[start of Material for this exercise]

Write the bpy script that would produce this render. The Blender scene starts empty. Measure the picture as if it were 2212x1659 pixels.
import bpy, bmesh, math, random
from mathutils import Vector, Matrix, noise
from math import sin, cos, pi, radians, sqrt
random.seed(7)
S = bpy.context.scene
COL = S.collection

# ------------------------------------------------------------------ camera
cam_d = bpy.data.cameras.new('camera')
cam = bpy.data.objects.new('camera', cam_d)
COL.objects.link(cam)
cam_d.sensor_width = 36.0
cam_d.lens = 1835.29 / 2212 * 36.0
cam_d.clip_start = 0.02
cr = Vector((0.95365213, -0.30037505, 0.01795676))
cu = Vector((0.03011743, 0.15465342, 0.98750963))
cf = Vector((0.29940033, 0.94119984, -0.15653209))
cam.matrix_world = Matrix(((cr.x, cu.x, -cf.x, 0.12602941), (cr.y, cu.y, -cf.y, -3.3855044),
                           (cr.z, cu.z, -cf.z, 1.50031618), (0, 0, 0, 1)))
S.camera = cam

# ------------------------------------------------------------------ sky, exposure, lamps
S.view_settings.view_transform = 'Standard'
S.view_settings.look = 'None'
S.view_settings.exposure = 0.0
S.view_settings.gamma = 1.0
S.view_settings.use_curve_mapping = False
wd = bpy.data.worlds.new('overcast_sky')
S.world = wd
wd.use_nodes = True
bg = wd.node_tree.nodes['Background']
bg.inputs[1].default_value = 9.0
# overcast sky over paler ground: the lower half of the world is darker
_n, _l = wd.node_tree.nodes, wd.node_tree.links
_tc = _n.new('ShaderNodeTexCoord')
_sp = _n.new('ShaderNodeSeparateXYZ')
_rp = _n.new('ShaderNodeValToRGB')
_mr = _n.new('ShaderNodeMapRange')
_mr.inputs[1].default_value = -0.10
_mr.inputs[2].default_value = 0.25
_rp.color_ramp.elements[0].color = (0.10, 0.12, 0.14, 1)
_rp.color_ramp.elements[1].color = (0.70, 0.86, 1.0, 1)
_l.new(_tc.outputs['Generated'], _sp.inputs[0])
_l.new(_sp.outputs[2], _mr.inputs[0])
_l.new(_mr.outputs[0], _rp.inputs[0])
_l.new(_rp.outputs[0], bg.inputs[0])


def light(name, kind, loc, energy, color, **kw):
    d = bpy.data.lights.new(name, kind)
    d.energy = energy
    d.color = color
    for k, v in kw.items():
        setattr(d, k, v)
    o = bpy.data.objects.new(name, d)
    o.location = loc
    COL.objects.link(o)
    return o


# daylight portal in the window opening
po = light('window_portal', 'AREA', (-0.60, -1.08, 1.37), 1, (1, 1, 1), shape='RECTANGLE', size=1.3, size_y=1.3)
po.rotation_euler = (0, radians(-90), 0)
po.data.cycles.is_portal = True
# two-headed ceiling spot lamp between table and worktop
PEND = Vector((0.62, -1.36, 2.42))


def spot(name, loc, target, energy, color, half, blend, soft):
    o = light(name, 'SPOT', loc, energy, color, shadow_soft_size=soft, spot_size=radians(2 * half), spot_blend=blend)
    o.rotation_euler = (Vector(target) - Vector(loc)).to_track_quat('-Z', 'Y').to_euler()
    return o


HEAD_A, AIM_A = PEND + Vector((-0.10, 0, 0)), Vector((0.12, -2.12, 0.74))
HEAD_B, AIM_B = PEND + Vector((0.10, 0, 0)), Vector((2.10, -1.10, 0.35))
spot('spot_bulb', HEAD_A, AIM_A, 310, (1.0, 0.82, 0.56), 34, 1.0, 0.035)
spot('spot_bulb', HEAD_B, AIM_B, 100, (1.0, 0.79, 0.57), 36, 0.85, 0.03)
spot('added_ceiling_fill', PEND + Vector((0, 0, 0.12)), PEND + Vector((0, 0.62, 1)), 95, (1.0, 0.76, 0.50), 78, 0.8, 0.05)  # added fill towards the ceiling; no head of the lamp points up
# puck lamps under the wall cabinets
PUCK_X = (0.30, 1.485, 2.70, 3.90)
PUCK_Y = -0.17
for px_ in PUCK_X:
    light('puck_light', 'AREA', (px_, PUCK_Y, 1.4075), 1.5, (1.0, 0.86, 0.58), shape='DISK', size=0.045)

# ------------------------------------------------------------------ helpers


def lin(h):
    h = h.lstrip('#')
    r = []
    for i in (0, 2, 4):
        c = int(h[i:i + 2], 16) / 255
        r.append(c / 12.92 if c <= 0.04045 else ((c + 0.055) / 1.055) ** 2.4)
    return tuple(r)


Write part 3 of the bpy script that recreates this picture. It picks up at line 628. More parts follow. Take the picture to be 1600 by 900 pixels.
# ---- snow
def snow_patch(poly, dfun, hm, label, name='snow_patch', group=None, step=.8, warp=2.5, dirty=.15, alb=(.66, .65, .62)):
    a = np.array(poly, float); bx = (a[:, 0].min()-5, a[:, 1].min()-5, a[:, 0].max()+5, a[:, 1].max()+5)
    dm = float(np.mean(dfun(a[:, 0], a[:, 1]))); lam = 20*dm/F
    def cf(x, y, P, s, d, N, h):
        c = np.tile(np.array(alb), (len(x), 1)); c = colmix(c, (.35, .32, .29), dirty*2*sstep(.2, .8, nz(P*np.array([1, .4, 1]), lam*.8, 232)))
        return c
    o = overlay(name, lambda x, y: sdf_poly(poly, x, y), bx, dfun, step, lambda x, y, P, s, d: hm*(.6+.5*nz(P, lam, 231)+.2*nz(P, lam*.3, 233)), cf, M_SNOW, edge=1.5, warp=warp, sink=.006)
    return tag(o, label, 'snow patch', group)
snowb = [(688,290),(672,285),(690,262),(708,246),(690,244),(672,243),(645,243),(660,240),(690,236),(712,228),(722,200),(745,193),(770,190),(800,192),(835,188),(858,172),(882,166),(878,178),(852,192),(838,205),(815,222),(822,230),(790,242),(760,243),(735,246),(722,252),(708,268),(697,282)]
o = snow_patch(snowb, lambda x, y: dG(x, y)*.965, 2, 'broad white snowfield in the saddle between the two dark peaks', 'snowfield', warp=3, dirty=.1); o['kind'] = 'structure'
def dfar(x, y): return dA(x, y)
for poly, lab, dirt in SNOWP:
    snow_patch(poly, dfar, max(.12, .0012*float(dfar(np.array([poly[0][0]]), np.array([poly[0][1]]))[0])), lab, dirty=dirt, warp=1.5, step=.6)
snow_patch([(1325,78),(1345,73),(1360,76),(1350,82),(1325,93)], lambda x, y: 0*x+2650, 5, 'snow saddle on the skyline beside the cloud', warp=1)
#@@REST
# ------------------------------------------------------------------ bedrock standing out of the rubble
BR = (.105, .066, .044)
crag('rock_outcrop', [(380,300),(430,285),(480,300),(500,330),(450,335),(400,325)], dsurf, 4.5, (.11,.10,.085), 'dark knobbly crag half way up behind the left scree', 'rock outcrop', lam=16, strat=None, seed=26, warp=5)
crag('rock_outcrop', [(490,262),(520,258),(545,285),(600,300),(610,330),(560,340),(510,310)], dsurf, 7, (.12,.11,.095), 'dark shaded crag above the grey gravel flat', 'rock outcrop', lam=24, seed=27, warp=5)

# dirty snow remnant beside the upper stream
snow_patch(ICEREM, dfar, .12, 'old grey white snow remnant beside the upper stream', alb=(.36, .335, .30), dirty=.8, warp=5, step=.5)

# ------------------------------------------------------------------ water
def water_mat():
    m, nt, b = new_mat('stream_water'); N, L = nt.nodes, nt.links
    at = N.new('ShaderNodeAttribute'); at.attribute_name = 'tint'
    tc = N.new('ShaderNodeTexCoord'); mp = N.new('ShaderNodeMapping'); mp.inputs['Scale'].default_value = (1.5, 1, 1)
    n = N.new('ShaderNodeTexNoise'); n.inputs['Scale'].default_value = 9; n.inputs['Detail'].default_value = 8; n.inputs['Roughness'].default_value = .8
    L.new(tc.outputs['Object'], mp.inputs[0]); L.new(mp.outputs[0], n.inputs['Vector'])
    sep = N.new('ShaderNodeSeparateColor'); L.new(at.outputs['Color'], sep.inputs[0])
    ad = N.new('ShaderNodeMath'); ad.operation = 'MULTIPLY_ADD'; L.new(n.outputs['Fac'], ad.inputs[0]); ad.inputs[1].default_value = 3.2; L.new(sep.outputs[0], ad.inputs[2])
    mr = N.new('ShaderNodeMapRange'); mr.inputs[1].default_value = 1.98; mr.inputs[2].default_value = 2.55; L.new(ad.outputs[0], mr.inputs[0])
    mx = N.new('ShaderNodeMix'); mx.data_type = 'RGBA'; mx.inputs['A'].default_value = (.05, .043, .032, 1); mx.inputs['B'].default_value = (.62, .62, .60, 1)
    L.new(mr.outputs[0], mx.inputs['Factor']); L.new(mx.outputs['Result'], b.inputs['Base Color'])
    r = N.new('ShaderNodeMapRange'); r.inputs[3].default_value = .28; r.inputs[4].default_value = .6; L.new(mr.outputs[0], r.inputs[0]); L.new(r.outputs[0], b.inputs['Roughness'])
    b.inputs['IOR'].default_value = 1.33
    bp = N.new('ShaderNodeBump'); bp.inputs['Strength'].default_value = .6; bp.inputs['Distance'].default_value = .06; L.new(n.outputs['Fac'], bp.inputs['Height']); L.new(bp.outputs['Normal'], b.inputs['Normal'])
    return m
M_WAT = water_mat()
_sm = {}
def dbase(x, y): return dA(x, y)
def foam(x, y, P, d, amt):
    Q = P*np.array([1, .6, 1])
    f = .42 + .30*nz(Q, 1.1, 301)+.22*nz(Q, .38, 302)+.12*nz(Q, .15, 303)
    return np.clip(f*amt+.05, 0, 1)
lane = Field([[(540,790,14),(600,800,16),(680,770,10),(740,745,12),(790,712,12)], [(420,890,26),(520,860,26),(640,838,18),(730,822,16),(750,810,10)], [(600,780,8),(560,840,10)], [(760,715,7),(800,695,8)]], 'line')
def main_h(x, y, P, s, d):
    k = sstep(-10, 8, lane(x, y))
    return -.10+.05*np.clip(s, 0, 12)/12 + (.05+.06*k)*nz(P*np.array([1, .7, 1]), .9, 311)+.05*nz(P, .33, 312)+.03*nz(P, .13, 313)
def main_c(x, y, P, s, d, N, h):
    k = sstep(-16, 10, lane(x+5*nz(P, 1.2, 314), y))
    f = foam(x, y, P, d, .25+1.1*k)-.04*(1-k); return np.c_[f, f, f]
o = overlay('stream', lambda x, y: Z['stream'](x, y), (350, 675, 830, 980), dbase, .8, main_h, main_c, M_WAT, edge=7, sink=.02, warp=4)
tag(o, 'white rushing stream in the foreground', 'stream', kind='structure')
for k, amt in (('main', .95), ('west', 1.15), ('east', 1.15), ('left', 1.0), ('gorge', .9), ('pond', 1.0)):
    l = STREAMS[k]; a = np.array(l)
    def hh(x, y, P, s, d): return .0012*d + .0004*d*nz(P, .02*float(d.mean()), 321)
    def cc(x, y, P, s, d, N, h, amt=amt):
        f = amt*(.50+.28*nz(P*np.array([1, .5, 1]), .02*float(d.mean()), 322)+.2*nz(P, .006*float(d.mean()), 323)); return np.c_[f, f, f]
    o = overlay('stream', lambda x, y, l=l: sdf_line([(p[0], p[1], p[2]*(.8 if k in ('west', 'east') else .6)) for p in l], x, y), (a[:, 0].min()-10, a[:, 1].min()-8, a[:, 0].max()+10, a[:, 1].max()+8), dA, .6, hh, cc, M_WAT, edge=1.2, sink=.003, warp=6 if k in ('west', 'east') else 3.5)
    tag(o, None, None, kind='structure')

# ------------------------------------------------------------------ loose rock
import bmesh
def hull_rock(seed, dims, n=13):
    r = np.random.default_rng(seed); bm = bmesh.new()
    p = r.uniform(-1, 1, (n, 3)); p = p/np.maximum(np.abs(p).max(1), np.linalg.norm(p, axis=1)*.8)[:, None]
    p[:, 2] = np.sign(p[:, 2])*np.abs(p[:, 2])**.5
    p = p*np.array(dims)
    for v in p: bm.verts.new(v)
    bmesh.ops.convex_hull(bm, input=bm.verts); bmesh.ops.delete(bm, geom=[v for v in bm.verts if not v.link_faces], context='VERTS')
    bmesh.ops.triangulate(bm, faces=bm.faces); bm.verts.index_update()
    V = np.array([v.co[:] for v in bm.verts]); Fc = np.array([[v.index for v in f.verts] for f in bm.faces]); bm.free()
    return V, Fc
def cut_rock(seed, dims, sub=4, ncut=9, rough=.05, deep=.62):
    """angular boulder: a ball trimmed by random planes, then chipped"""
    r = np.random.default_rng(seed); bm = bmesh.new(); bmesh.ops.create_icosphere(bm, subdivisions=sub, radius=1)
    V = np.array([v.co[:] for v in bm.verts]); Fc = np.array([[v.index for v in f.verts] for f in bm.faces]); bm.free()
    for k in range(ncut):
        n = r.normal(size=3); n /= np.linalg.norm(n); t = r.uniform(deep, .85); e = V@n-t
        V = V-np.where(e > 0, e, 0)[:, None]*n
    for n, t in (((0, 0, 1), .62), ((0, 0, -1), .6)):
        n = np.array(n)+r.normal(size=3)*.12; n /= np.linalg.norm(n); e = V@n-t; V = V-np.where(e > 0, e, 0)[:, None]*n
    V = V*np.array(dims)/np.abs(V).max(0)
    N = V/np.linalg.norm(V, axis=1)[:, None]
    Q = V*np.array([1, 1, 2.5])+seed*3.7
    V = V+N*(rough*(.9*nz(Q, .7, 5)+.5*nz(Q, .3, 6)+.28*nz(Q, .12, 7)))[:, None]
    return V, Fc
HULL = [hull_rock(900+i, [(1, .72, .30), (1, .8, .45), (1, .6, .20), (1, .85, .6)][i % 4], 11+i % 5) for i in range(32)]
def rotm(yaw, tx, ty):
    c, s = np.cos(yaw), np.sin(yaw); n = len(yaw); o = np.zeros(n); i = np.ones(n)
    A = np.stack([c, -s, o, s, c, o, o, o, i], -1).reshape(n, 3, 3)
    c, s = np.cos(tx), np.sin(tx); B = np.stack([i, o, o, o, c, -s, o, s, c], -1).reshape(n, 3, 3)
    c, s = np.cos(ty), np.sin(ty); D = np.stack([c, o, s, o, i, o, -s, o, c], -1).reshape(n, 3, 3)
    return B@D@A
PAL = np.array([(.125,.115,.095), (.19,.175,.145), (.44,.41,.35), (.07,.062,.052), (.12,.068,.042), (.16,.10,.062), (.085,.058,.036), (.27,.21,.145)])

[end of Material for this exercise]

Quote every line of the records above, from the first down to the one holding "COL = S.collection", exactly as written.

Write the bpy script that would produce this render. The Blender scene starts empty. Measure the picture as if it were 2212x1659 pixels.
import bpy, bmesh, math, random
from mathutils import Vector, Matrix, noise
from math import sin, cos, pi, radians, sqrt
random.seed(7)
S = bpy.context.scene
COL = S.collection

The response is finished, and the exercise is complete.